Re-financing auto loan?

Mr. Longhorn

250+ Posts
Is this worth doing? I have no idea if auto % rates are falling like homes are. Has anyone done this? What are they likely to charge for this?
 
Unless you are getting a massive drop in your interest rate and in the first year of your loan its probably not going to workout.
 
mr. longhorn, i did and recommend everyone do the same. i got a lower interest and shorter term by going to united heritage credit union. saved thousands and thousands and lowered my monthly payments.

second time i've done it (two different vehicles) and both times i saved a lot of money.

best of luck.
 
I'd love to hear the details on your two loans and how much money you saved. If you look at your amortization schedule and how much interest you have already paid its highly unlikely that you will save anything.
 
It's absolutely relevant because most of your interest is paid up front. If you look at the TOTAL interest paid already and add the amount of interest you'll pay in your new loan I think you'll see that its more than you would've paid if you had simply stayed in your current loan. As I mentioned unless you go from say a 7% loan down to 2% and do it in the first year.
 
midtown, Lets assume there are no fees to refinance the auto loan. What he has paid to date is gone, not going to change. What he will pay from this date forward until the car is paid off is the only thing that can change. So again, if the payment is lower and the term is shorter he's saving money no matter how much interest he's already paid. You can't be recommending that he keeps the higher payment and longer term because he's already paid a lot of interest anyway? Bernard, want to chime in??
 
Running the numbers:

500/month for 60 months is an original principal of $25,251.

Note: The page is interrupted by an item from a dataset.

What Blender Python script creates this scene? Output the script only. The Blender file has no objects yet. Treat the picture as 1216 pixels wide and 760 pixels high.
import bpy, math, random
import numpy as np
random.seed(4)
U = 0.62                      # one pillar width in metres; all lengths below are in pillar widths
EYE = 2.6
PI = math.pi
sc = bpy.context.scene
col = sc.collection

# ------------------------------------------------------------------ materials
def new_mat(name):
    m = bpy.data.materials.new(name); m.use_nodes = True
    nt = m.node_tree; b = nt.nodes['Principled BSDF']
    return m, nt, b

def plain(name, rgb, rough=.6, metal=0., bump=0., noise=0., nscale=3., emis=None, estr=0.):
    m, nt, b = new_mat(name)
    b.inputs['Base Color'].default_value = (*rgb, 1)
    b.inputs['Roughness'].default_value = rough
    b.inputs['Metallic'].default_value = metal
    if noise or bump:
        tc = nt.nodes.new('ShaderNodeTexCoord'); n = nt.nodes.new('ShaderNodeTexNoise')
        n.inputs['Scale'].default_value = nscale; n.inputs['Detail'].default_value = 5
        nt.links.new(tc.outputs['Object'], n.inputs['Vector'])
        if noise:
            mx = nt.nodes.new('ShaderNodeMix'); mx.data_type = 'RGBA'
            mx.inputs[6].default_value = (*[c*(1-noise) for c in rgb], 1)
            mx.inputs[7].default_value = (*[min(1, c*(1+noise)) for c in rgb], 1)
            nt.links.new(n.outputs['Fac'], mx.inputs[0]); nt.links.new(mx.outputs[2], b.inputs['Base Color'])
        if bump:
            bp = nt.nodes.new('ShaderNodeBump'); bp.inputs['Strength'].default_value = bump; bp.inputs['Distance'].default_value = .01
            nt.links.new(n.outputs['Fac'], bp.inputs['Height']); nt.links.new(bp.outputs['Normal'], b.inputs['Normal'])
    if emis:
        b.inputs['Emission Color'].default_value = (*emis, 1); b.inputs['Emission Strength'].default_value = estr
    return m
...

After two years, you've paid $2,942.24 in interest. If you went to term, you'd pay another $1806 over the remaining three years.

Refinancing the remaining $16,193.23 principal for 36 months at 4%, you now have monthly payments of $478.09 and pay $1,017.96 in interest.

So the difference is roughly $22/month more in your pocket and $800 saved in interest.

Going from 7% to 5% is $15/month and $527 less in interest.
 
Just compare total future payments.

If you can refinance and pay out less under the new loan than the remainder of payments on the old loan you should do it.

There may be cases when you monthly payment actually goes up because you have a shorter term but the total payout is still less.

For example:

Currently paying $400/ month with 48 months left = 19,200

Refinance to pay $425/month for 36 months = 15,300

Total future payments is the only thing you need to look at.
 
Put more simply, you have to pay off the same principal after two years compounded at whatever your interest rate is. If you refinance at a lower rate for the same amount of time, you're going to save money.